È dunque evidente, in questa strategia, la volontà di creare una relazione di causa-effetto: perché più si destabilizza l´Arabia Saudita, più l´incertezza politica farà venir meno la possibilità di un assestamento democratico in Iraq. E il Medio Oriente e il mondo arabo in generale entreranno in una fase di crisi politica totale. Nell´incertezza tra un processo di democratizzazione di quest´area e l´instaurazione di un ordine politico radicale islamico di matrice jihadista, si rischia la crisi politica e la deflagrazione economica a causa del petrolio.

Dal punto di vista della logica politica, è evidente che la strategia di Al Qaeda non mira più alla conquista del potere attraverso un colpo di stato - come l´ideologo Sayyd Qutb aveva teorizzato negli anni ´60 - ma è quella di mantenere costantemente in atto un processo di destabilizzazione dal basso attraverso attentati e cattura di ostaggi, che si ripetono a cadenze costanti, come se si volesse cacciare una specie fino all´estinzione.

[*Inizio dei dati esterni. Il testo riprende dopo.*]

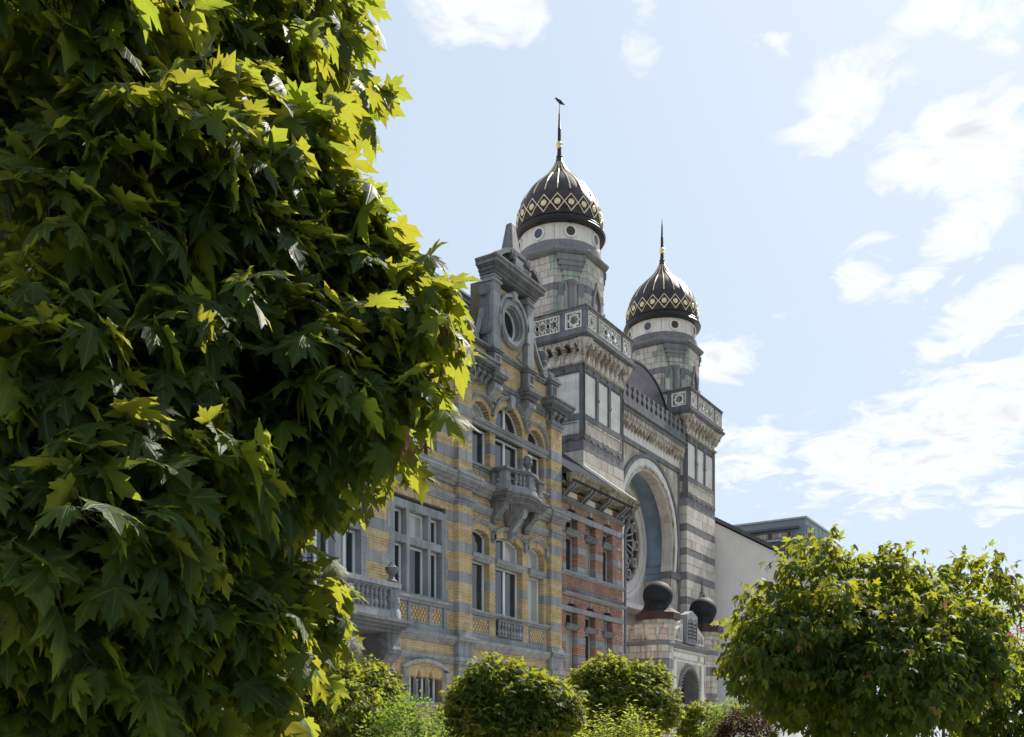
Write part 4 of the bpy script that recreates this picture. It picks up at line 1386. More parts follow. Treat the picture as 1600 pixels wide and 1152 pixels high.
def star_panel(parent, F, x0, x1, z0, z1, y, kind):
    PS = M['pale_stone']
    mb = MB(F)
    e = .045
    mb.ring([(x0, z0), (x1, z0), (x1, z1), (x0, z1)], [(x0 + e, z0 + e), (x1 - e, z0 + e), (x1 - e, z1 - e), (x0 + e, z1 - e)], y, y + .12)
    cz = (z0 + z1) / 2
    hh = (z1 - z0) / 2 - e
    def addstar(cx, n, r, ratio, rot, th):
        o_ = [(cx + a, cz + b) for a, b in star(n, r, ratio, rot)]
        i_ = [(cx + a, cz + b) for a, b in star(n, r - th * 1.5, ratio, rot)]
        mb.ring(o_, i_, y + .02, y + .10)
    if kind == 8:
        wd = (x1 - x0) / 2 - e
        r = max(hh, wd) * 1.0
        cx = (x0 + x1) / 2
        k = wd / hh
        o_ = [(cx + a * min(1, k * 1.0), cz + b) for a, b in star(8, hh * .98, .74, R(22.5) * 0)]
        i_ = [(cx + a * min(1, k * 1.0), cz + b) for a, b in star(8, hh * .98 - .075, .74, 0)]
        mb.ring(o_, i_, y + .02, y + .10)
    else:
        n = max(1, round((x1 - x0) / (2.0 * hh)))
        w = (x1 - x0 - 2 * e) / n
        for i in range(n):
            cx = x0 + e + w * (i + .5)
            addstar(cx, 6, hh * 1.0, .58, R(90), .05)
            for s in (-1, 1):
                mb.box(cx + s * w * .5 - .025, cx + s * w * .5 + .025, y + .02, y + .10, cz - hh * .32, cz + hh * .32)
                for t in (-1, 1):
                    a = (cx + s * hh * .5, cz + t * hh * .55)
                    b = (cx + s * w * .5, cz + t * hh * .30)
                    dx, dz = b[0] - a[0], b[1] - a[1]
                    l = math.hypot(dx, dz)
                    nx, nz = -dz / l * .025, dx / l * .025
                    mb.extr([(a[0] + nx, a[1] + nz), (b[0] + nx, b[1] + nz), (b[0] - nx, b[1] - nz), (a[0] - nx, a[1] - nz)], y + .02, y + .10)
                    mb.extr([(a[0] - .02, a[1]), (a[0] + .02, a[1]), (a[0] + .02, cz + t * hh), (a[0] - .02, cz + t * hh)], y + .03, y + .09)
    return mb.build("star_panel", PS, parent)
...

Inoltre appare oggi evidente, nel mondo musulmano in generale, un universo politico spaccato. Se vi sono dei movimenti che oggi sono divenuti dei partiti politici islamisti, come in Turchia, in Marocco o in Giordania, e che entrando nel gioco parlamentare sono stati costretti ad accettare una logica dello stato che prima negavano in nome della Umma; la loro normalizzazione ha provocato anche la fuoruscita da essi di alcuni elementi che hanno creato un nuovo universo politico nell´islam, quello del salafismo jihadista mondiale, che immagina la possibilità di una Umma rivoluzionaria musulmana sunnita, e che tenta di attuare fra Jedda, Bagdad e l´Europa non solo la sua esportazione ma il reclutamento di nuove leve, pronto a fare del Medio Oriente il luogo dei loro sogni totalitari.

Questo nuovo islam politico, molto complesso da analizzare, è il prodotto della storia stessa dell´islam contemporaneo, ed è anche il risultato di tutta una letteratura politica che non ha mai cessato di vedere il processo di modernizzazione dei paesi islamici come antitetico alla purezza delle origini. Ma il paradosso vuole che sia la letteratura politica che ha dato contenuto al formarsi di questo pensiero, sia la traiettoria dei soggetti dell´islam salafista, sono il risultato della modernità, modernità che essi continuano ad odiare e a rifiutare perché per troppo tempo hanno vissuto in un mondo doppio: un mondo in cui convivono Internet, il kalashnikov e il Corano, un Corano che loro leggono erroneamente, confiscando a molti musulmani la possibilità di leggerlo con gli occhi aperti su quella che è la grande questione del nuovo secolo per l´islam e per il mondo arabo: la scelta tra democrazia e la tirannia.